Please repeat all of the listing exactly.

Data provided.
******************************

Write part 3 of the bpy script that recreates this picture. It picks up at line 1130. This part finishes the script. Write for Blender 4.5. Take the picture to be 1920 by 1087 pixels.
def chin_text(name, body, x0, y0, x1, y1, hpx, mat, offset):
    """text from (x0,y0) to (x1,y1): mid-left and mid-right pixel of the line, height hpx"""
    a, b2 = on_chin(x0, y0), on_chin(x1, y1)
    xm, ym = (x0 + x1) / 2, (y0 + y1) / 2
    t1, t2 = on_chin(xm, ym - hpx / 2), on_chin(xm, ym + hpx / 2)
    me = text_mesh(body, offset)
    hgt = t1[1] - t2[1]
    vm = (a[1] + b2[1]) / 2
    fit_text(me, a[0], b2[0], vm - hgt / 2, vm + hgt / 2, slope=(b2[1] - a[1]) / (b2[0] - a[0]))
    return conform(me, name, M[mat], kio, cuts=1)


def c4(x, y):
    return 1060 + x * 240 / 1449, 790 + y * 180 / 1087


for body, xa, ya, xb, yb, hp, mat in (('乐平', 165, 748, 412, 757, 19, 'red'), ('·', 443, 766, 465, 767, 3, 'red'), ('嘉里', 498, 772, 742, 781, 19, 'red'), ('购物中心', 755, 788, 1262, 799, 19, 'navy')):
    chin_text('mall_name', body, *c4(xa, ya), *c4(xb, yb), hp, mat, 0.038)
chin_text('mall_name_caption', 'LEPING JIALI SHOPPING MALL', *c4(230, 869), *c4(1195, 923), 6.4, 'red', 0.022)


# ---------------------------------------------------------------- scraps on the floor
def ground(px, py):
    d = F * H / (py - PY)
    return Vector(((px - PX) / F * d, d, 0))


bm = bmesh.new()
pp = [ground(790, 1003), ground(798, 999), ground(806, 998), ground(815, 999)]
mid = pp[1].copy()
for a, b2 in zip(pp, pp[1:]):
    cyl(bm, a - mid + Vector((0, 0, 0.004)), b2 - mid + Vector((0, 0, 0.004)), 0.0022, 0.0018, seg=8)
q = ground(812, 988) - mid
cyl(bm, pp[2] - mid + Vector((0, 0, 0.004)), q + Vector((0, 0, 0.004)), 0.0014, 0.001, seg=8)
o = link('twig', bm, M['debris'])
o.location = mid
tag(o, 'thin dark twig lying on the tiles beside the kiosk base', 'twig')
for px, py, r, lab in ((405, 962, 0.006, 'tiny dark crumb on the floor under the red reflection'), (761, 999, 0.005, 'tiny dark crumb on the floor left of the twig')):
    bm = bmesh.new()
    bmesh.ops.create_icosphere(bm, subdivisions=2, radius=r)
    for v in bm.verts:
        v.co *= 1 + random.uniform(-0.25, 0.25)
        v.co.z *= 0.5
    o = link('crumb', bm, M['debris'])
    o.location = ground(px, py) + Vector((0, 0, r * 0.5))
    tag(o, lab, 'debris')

******************************

Result for this exercise.
Write part 3 of the bpy script that recreates this picture. It picks up at line 1130. This part finishes the script. Write for Blender 4.5. Take the picture to be 1920 by 1087 pixels.
def chin_text(name, body, x0, y0, x1, y1, hpx, mat, offset):
    """text from (x0,y0) to (x1,y1): mid-left and mid-right pixel of the line, height hpx"""
    a, b2 = on_chin(x0, y0), on_chin(x1, y1)
    xm, ym = (x0 + x1) / 2, (y0 + y1) / 2
    t1, t2 = on_chin(xm, ym - hpx / 2), on_chin(xm, ym + hpx / 2)
    me = text_mesh(body, offset)
    hgt = t1[1] - t2[1]
    vm = (a[1] + b2[1]) / 2
    fit_text(me, a[0], b2[0], vm - hgt / 2, vm + hgt / 2, slope=(b2[1] - a[1]) / (b2[0] - a[0]))
    return conform(me, name, M[mat], kio, cuts=1)


def c4(x, y):
    return 1060 + x * 240 / 1449, 790 + y * 180 / 1087


for body, xa, ya, xb, yb, hp, mat in (('乐平', 165, 748, 412, 757, 19, 'red'), ('·', 443, 766, 465, 767, 3, 'red'), ('嘉里', 498, 772, 742, 781, 19, 'red'), ('购物中心', 755, 788, 1262, 799, 19, 'navy')):
    chin_text('mall_name', body, *c4(xa, ya), *c4(xb, yb), hp, mat, 0.038)
chin_text('mall_name_caption', 'LEPING JIALI SHOPPING MALL', *c4(230, 869), *c4(1195, 923), 6.4, 'red', 0.022)


# ---------------------------------------------------------------- scraps on the floor
def ground(px, py):
    d = F * H / (py - PY)
    return Vector(((px - PX) / F * d, d, 0))


bm = bmesh.new()
pp = [ground(790, 1003), ground(798, 999), ground(806, 998), ground(815, 999)]
mid = pp[1].copy()
for a, b2 in zip(pp, pp[1:]):
    cyl(bm, a - mid + Vector((0, 0, 0.004)), b2 - mid + Vector((0, 0, 0.004)), 0.0022, 0.0018, seg=8)
q = ground(812, 988) - mid
cyl(bm, pp[2] - mid + Vector((0, 0, 0.004)), q + Vector((0, 0, 0.004)), 0.0014, 0.001, seg=8)
o = link('twig', bm, M['debris'])
o.location = mid
tag(o, 'thin dark twig lying on the tiles beside the kiosk base', 'twig')
for px, py, r, lab in ((405, 962, 0.006, 'tiny dark crumb on the floor under the red reflection'), (761, 999, 0.005, 'tiny dark crumb on the floor left of the twig')):
    bm = bmesh.new()
    bmesh.ops.create_icosphere(bm, subdivisions=2, radius=r)
    for v in bm.verts:
        v.co *= 1 + random.uniform(-0.25, 0.25)
        v.co.z *= 0.5
    o = link('crumb', bm, M['debris'])
    o.location = ground(px, py) + Vector((0, 0, r * 0.5))
    tag(o, lab, 'debris')